» **TASK**: Copy out exactly the lines from the first line of the material below through the line containing "COL = SC.collection", and nothing beyond them.
::::
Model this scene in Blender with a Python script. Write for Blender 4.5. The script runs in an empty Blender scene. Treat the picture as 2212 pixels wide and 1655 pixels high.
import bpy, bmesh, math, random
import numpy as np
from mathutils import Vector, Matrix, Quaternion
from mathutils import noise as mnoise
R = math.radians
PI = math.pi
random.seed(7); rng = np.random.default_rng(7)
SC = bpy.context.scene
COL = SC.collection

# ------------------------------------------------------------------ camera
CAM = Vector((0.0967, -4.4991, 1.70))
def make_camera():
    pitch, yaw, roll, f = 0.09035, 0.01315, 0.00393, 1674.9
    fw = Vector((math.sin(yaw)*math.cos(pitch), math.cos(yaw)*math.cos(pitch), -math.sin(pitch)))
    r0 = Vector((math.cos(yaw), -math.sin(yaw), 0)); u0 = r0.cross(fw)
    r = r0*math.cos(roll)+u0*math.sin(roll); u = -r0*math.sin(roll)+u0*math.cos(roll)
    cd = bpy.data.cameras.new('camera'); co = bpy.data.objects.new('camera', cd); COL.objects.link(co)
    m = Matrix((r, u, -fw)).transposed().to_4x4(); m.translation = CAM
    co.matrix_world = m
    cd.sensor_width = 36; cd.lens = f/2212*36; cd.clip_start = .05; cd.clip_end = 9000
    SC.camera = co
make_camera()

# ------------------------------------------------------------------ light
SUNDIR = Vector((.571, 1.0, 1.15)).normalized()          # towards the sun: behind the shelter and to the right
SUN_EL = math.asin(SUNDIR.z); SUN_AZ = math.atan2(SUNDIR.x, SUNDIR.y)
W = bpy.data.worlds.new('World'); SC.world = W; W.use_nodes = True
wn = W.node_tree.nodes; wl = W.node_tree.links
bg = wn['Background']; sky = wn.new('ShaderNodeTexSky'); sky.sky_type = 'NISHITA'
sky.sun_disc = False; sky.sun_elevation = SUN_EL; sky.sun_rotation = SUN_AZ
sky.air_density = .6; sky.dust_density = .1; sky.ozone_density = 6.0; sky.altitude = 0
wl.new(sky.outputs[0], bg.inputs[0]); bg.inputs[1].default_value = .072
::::
» **THE REPLY**:
Model this scene in Blender with a Python script. Write for Blender 4.5. The script runs in an empty Blender scene. Treat the picture as 2212 pixels wide and 1655 pixels high.
import bpy, bmesh, math, random
import numpy as np
from mathutils import Vector, Matrix, Quaternion
from mathutils import noise as mnoise
R = math.radians
PI = math.pi
random.seed(7); rng = np.random.default_rng(7)
SC = bpy.context.scene
COL = SC.collection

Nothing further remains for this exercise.